Problem –
Each line from the start of the records through the line containing "COL = scene.collection" is to be transcribed exactly, and no other line is to be included.

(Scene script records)
_ _ _
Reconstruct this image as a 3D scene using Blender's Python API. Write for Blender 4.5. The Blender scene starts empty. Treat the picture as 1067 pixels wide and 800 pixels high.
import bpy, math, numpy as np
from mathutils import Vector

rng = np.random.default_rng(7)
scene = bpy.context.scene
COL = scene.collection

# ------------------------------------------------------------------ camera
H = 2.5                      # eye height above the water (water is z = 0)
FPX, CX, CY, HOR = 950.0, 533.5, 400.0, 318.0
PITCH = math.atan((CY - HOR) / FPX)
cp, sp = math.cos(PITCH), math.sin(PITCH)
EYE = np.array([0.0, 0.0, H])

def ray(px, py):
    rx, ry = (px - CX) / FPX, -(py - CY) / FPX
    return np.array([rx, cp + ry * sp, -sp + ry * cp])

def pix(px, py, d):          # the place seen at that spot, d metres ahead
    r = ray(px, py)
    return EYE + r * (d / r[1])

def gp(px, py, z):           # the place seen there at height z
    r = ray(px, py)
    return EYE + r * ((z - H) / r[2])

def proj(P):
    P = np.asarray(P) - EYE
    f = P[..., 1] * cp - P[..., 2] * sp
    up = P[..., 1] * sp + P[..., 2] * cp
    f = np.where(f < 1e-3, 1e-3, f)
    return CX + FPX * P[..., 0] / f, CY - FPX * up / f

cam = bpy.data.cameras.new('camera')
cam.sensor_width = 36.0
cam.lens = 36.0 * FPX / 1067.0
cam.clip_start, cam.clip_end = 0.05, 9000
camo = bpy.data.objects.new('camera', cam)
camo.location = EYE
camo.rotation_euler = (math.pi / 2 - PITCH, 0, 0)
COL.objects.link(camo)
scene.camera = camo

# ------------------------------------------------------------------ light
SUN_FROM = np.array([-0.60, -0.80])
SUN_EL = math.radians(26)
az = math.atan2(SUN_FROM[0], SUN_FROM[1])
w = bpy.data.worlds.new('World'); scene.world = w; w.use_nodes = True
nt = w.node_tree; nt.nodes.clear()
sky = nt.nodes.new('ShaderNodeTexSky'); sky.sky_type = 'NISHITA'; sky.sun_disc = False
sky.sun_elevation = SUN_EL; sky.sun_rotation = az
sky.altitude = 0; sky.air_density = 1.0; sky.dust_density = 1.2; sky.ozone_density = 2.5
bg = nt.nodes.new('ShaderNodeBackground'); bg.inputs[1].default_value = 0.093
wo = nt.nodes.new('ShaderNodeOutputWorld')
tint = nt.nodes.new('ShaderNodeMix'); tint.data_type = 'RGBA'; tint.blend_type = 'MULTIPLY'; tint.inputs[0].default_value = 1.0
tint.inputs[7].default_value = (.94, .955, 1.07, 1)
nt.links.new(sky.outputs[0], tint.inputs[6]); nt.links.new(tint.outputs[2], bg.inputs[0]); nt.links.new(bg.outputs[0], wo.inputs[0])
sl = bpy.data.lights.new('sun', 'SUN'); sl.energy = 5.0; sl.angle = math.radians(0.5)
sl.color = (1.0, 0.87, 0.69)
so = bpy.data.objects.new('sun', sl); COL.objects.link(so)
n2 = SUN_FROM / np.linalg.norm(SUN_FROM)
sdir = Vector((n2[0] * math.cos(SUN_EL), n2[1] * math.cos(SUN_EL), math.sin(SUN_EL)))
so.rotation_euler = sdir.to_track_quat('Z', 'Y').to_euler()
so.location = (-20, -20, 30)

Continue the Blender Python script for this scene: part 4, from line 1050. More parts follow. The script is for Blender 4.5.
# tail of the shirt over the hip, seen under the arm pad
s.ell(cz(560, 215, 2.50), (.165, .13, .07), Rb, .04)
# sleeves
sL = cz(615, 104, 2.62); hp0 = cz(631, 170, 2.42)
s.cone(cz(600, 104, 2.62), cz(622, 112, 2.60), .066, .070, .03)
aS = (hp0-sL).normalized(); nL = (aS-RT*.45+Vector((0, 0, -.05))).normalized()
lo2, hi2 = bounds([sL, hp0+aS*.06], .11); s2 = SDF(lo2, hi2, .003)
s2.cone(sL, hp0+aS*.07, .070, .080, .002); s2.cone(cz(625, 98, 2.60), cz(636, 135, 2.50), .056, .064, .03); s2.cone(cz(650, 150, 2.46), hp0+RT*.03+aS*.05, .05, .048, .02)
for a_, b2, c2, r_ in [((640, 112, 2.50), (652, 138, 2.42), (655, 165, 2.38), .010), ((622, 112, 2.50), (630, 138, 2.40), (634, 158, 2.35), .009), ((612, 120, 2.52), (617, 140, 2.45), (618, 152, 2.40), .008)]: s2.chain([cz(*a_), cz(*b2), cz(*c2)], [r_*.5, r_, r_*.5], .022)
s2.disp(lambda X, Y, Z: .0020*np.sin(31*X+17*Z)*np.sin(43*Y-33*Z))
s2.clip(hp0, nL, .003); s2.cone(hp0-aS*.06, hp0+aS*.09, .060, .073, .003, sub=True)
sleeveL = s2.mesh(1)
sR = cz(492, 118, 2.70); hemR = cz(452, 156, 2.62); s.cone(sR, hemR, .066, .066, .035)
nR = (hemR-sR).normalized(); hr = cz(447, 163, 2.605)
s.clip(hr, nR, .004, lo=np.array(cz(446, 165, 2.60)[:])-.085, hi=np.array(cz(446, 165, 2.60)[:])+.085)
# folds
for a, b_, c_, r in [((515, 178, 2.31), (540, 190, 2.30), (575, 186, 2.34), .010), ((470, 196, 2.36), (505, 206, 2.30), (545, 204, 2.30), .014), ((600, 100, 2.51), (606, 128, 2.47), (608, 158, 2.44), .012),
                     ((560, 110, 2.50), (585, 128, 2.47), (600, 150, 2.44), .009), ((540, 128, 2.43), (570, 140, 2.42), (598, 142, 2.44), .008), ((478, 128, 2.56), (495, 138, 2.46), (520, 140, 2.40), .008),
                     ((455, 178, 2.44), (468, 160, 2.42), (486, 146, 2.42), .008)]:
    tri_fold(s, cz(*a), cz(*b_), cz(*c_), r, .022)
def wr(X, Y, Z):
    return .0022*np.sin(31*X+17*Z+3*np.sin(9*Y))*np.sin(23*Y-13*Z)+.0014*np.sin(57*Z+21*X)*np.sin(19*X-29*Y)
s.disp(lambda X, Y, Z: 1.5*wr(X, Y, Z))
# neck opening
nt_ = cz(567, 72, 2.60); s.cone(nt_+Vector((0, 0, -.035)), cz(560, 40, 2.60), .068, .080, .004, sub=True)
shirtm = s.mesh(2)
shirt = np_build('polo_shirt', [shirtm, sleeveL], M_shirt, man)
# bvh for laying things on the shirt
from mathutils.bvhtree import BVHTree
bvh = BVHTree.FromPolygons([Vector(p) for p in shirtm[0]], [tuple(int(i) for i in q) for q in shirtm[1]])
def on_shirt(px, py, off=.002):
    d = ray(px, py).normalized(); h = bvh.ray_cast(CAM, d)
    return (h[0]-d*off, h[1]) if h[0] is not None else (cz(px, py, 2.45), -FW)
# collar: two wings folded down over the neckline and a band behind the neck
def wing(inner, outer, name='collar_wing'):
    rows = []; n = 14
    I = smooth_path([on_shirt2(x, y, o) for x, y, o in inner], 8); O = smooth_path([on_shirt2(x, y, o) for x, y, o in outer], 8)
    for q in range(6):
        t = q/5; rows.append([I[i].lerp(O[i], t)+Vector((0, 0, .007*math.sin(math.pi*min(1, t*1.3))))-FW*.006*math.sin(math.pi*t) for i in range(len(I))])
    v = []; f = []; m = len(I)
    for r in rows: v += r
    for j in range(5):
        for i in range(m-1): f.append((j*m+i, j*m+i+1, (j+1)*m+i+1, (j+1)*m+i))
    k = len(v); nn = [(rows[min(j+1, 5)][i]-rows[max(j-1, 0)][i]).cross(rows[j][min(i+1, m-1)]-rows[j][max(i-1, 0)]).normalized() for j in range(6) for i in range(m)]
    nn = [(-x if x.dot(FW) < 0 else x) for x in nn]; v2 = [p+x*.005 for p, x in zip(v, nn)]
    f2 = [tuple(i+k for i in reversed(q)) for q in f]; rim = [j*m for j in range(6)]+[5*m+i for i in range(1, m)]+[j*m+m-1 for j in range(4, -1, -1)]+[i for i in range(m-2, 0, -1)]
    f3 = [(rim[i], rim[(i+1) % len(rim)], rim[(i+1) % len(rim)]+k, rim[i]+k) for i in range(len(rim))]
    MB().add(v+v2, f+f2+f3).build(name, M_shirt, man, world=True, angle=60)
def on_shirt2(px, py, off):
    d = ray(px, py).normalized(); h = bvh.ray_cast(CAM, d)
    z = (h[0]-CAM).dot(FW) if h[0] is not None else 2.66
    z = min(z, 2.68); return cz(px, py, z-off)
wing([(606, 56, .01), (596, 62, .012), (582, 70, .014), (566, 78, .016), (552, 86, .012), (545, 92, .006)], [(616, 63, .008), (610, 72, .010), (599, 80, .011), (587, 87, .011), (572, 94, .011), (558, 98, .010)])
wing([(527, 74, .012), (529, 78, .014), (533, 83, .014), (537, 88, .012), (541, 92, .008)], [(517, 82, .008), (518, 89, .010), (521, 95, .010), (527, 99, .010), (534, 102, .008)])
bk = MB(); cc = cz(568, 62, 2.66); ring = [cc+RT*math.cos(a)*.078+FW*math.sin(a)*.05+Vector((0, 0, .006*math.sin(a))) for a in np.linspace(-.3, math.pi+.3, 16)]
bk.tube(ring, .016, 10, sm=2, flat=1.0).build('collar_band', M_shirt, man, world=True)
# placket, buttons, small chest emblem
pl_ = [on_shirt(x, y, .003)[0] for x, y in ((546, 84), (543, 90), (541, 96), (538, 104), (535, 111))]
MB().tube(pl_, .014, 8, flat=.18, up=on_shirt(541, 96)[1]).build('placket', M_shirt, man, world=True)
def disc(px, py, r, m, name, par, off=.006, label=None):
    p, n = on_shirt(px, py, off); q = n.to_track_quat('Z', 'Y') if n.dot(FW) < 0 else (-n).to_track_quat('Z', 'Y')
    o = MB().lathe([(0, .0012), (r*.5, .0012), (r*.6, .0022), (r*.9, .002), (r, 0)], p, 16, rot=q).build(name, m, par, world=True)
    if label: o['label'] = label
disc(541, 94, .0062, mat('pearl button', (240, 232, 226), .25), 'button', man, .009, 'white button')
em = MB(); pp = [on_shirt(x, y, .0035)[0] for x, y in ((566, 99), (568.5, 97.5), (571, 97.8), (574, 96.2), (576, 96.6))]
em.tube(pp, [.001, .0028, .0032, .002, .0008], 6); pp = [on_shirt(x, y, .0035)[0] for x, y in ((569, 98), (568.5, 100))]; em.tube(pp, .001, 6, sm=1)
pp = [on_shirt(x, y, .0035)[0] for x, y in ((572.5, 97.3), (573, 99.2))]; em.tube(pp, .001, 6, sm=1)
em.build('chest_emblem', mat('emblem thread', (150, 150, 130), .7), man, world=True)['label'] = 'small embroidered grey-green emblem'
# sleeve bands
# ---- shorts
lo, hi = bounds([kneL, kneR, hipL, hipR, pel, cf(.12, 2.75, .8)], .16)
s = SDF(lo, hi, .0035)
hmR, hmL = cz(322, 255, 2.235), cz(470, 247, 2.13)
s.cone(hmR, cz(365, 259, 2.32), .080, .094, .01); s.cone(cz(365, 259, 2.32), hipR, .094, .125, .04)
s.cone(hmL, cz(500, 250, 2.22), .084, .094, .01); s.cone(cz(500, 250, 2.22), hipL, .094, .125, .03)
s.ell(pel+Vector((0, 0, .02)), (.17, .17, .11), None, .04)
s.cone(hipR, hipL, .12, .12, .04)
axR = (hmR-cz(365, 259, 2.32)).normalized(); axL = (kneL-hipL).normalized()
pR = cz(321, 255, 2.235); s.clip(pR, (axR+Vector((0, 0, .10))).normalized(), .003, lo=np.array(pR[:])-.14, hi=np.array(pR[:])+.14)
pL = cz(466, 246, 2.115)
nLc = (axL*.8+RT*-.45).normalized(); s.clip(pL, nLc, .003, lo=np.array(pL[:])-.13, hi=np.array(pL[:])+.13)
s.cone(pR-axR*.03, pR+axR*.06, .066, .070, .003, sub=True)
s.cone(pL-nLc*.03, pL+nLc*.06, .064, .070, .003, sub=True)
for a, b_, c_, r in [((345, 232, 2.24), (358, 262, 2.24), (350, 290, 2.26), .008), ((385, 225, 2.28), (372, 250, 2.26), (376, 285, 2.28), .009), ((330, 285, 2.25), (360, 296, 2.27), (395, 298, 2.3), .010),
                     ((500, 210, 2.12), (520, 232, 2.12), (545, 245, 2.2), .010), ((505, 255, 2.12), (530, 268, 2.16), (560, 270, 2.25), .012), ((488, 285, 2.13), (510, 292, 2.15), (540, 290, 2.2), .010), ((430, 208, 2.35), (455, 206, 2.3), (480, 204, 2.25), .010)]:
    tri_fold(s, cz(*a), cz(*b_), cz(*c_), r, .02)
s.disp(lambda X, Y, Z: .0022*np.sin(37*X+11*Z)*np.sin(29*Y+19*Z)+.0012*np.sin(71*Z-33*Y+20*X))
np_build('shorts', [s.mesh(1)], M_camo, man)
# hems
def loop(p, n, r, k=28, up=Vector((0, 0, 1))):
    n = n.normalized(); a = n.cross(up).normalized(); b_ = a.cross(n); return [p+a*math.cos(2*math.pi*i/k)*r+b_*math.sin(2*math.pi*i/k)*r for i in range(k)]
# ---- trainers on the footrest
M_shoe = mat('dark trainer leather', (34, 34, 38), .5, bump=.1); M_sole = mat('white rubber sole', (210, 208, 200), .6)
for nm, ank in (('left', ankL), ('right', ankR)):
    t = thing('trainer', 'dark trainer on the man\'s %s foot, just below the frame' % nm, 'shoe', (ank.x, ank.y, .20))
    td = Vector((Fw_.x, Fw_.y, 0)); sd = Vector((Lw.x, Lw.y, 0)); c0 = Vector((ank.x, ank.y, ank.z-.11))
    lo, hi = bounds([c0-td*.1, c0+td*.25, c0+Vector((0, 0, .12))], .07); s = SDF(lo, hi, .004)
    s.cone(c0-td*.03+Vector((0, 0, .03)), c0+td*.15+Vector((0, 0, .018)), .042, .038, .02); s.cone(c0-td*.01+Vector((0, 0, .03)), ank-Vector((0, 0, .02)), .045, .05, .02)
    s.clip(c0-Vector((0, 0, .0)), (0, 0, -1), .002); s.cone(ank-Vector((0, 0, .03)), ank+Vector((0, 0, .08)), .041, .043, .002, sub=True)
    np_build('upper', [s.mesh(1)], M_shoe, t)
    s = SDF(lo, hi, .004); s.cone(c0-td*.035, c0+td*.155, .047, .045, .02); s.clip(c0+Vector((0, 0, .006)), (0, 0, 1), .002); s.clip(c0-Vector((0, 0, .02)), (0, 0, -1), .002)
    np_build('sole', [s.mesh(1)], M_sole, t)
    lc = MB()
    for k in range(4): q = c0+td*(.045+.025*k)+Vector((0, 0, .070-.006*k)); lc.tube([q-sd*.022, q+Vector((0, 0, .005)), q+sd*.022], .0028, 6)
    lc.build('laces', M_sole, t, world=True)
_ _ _
Written response –
Reconstruct this image as a 3D scene using Blender's Python API. Write for Blender 4.5. The Blender scene starts empty. Treat the picture as 1067 pixels wide and 800 pixels high.
import bpy, math, numpy as np
from mathutils import Vector

rng = np.random.default_rng(7)
scene = bpy.context.scene
COL = scene.collection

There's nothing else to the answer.